Saat pertama kali menginjakkan kaki di pelataran Masjidil Haram setelah turun di terminal Syib Amir, beberapa orang tampak bersikap ramah sambil menyapa "Assalamu'alaikum Haji". Saya yamg pikirannya masih lempeng enteng saja menjawab "Wa 'alaikum salam" sambil berlalu begitu saja.
Ada lagi yang sedikit nekat, ibu-ibu sejenis yang memasang muka ramah tapi ternyata tangannya berusaha merambah tas kecil milik istri saya. Untunglah tasnya tertutup rapat dan kami terhindar dari malapetaka. Saat tangannya saya tepis dia langsung lari ketakutan.
Karena seringnya disapa tukang sapu, sayapun bertanya pada pembimbing haji kloter. Beliau langsung tertawa ngakak."Ente kayak ga ngerti aja. Itu namanya ngarep sumbangam, shadaqah dari ente." Logat Betawinya kental sekali sambil memamerkan giginya yang sudah mulai ompong. Rupanya gajinya memang sangat kecil dibanding dengam kerjanya berjemur di tengah panasnya matahari untuk menyapu sampah yang dibuang sembarangan oleh jamaah.
Berhubung sudah diwanti-wanti oleh ketua kloter, sesekali saya membalas sapaan tukang sapu dengan selembar uang Riyal. "Syukron, haji mabrur" itulah doa sang penyapu jalan kala selembar Riyal masuk ke kantongnya. Para tukang sapu ini rata-rata berasal dari Bangladesh, sementara ibu-ibu bercadar hitam tadi rata-rata berkulit hitam, pertanda berasal dari Afrika.Â
Selain itu, ada jamaah juga yang mengharap belas kasihan sesama jamaah lainnya. Biasanya pas thawaf mereka berdoa sekerasnya sambil menunjukkan kondisi cacat fisiknya. Ada yang duduk sambil meluncur di papan beroda tanda tak mampu berjalan, ada yang menggunakan tongkat, ada pula yang tampak tertatih-tatih berjalan.
Ada jamaah asal negeri tertentu tiba-tiba mendekati saya.
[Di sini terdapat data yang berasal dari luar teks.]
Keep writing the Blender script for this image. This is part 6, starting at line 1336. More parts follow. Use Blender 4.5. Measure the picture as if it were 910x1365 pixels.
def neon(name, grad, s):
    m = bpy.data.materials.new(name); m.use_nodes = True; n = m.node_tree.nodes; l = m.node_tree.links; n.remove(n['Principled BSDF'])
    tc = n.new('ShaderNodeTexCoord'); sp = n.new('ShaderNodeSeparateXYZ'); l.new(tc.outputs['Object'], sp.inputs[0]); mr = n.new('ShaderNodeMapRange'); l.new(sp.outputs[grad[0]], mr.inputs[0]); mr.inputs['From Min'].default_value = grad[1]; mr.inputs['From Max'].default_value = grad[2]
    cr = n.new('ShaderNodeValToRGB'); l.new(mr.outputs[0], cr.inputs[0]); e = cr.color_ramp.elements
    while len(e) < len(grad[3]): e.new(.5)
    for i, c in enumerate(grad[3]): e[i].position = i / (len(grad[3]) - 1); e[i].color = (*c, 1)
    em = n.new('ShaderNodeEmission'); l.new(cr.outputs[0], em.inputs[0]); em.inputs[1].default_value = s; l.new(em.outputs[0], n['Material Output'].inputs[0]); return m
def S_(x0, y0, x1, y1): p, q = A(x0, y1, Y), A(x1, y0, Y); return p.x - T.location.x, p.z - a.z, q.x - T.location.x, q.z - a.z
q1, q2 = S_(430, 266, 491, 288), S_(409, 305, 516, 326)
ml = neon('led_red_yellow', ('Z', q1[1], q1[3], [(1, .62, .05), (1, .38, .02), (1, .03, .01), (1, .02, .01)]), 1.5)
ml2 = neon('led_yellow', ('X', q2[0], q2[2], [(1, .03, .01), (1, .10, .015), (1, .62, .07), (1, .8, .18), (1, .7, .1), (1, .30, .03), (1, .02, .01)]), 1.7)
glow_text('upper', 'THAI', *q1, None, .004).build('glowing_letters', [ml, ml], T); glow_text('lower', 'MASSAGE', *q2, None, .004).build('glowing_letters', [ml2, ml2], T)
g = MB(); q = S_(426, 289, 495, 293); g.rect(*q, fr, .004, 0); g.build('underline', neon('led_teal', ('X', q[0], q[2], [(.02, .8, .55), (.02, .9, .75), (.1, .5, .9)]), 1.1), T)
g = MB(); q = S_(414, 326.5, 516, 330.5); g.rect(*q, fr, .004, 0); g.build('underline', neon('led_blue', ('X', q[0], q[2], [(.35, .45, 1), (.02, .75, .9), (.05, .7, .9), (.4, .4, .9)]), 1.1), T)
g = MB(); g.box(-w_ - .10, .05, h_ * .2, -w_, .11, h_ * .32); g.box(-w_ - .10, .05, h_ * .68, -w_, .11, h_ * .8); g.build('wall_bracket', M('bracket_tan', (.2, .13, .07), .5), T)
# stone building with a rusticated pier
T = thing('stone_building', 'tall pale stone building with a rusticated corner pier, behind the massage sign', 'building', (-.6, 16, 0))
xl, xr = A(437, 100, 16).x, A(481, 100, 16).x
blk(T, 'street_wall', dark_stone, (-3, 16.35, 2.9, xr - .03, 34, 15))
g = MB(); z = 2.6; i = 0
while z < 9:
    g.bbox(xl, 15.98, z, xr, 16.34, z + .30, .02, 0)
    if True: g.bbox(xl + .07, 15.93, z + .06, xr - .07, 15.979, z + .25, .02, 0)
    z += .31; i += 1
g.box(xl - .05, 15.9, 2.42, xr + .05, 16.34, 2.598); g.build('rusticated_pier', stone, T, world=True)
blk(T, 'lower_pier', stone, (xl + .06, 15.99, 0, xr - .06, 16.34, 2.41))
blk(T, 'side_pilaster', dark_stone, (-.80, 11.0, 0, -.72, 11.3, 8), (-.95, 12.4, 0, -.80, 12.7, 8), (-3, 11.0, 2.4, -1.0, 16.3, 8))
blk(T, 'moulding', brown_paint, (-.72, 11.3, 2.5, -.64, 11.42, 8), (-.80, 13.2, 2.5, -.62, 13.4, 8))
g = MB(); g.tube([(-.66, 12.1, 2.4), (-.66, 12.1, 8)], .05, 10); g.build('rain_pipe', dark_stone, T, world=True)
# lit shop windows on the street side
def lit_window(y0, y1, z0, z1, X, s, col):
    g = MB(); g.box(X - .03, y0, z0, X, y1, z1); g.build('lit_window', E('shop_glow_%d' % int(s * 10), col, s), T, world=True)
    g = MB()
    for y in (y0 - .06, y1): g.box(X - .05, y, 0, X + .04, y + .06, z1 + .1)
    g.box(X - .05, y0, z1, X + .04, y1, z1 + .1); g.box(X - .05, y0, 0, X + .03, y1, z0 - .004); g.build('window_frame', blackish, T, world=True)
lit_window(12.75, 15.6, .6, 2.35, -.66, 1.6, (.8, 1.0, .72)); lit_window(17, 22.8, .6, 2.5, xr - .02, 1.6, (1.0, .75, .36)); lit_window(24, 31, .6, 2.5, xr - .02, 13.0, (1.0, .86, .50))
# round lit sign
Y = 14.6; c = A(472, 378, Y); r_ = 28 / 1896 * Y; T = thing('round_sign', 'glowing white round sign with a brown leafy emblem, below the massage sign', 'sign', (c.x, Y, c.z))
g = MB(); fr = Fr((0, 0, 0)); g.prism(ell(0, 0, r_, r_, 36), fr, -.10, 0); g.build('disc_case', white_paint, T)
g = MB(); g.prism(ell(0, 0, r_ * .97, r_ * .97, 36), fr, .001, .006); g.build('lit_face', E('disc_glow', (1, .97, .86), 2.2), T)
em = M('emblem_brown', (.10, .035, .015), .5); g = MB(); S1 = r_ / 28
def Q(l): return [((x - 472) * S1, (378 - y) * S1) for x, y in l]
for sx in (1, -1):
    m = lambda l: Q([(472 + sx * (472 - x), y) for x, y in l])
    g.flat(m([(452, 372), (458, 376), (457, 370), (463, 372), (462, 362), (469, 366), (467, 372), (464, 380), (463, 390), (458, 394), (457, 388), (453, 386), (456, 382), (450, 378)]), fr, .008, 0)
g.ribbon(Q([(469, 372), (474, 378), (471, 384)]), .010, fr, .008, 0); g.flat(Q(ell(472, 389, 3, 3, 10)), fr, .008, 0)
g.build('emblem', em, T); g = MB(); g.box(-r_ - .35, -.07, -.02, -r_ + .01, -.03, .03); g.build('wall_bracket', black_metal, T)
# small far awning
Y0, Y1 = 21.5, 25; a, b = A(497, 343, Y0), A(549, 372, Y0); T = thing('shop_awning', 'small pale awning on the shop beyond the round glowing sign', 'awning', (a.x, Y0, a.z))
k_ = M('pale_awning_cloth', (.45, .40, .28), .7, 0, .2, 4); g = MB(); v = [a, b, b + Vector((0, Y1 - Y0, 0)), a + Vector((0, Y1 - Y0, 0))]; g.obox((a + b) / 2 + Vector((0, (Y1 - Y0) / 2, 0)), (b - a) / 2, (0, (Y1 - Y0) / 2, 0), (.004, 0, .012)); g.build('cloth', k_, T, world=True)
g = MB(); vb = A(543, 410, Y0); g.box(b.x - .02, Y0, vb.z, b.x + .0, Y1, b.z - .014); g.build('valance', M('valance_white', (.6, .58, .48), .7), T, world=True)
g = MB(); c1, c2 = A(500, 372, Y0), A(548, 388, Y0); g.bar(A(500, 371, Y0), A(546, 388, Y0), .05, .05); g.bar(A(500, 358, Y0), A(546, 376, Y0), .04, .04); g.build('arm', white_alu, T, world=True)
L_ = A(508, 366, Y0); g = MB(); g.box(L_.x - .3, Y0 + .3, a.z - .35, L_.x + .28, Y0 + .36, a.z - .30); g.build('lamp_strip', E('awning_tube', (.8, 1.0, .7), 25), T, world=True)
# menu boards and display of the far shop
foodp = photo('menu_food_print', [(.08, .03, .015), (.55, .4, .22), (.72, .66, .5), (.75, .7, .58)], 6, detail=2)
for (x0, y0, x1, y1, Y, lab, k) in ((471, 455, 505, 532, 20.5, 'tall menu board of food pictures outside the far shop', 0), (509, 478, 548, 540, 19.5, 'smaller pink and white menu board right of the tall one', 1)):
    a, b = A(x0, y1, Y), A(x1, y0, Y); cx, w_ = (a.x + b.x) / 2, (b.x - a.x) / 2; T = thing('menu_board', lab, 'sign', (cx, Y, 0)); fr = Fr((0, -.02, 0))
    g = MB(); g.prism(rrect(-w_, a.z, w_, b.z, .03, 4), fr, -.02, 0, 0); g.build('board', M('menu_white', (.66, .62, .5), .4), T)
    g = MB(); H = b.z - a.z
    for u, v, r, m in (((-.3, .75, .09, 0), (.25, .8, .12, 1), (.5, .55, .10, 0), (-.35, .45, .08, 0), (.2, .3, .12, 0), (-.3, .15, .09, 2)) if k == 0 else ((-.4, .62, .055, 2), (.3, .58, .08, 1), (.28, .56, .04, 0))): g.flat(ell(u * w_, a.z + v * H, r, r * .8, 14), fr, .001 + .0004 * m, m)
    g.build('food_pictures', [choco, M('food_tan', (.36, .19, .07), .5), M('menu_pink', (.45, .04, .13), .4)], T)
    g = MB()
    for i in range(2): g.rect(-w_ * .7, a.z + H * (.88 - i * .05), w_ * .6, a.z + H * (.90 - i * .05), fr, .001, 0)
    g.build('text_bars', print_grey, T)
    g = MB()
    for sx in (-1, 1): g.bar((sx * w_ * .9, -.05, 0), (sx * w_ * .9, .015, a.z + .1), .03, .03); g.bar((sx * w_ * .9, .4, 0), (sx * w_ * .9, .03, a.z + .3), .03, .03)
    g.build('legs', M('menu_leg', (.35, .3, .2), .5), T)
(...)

Dengan Bahasa Inggris yang lancar, dia mulai cerita kalau negerinya sedang berperang. Dia lalu menunjukkan luka bekas peluru nyasar di dahinya untuk membuktikan ceritanya. Melihat saya tampak trenyuh, mulailah dia minta sumbangan dengan dalih mau pulang ke negerinya.
Pertama saya keluarkan selembar, mungkin karena masih melihat ada uang di dompet, dengan setengah memaksa minta tambah sejumlah yang ada di dompet. "Get shadaqah from the others, not only me!" Saya tinggikan nada suara dan dia langsung terdiam. Tampak dia berusaha meminta sumbangan ke jamaah di sebelah saya, namun tak digubris. Tak lama dia langsung kabur tanpa sepatah katapun.
* * * *
Namun tak semua jamaah begitu, banyak pula yang bersedekah di Masjidil Haram. Beberapa kali saya ditawari kurma oleh sesama jamaah, bahkan ada yang mengadakan bukber di salah satu sudut masjid. Hal serupa juga terjadi di masjid Nabawi Madinah yang selalu mengadakan bukber tiap Senin dan Kamis atau hari puasa sunah lainnya. Menu bukber biasanya berupa kurma, sepotong roti, yoghurt, dan teh rasa mint.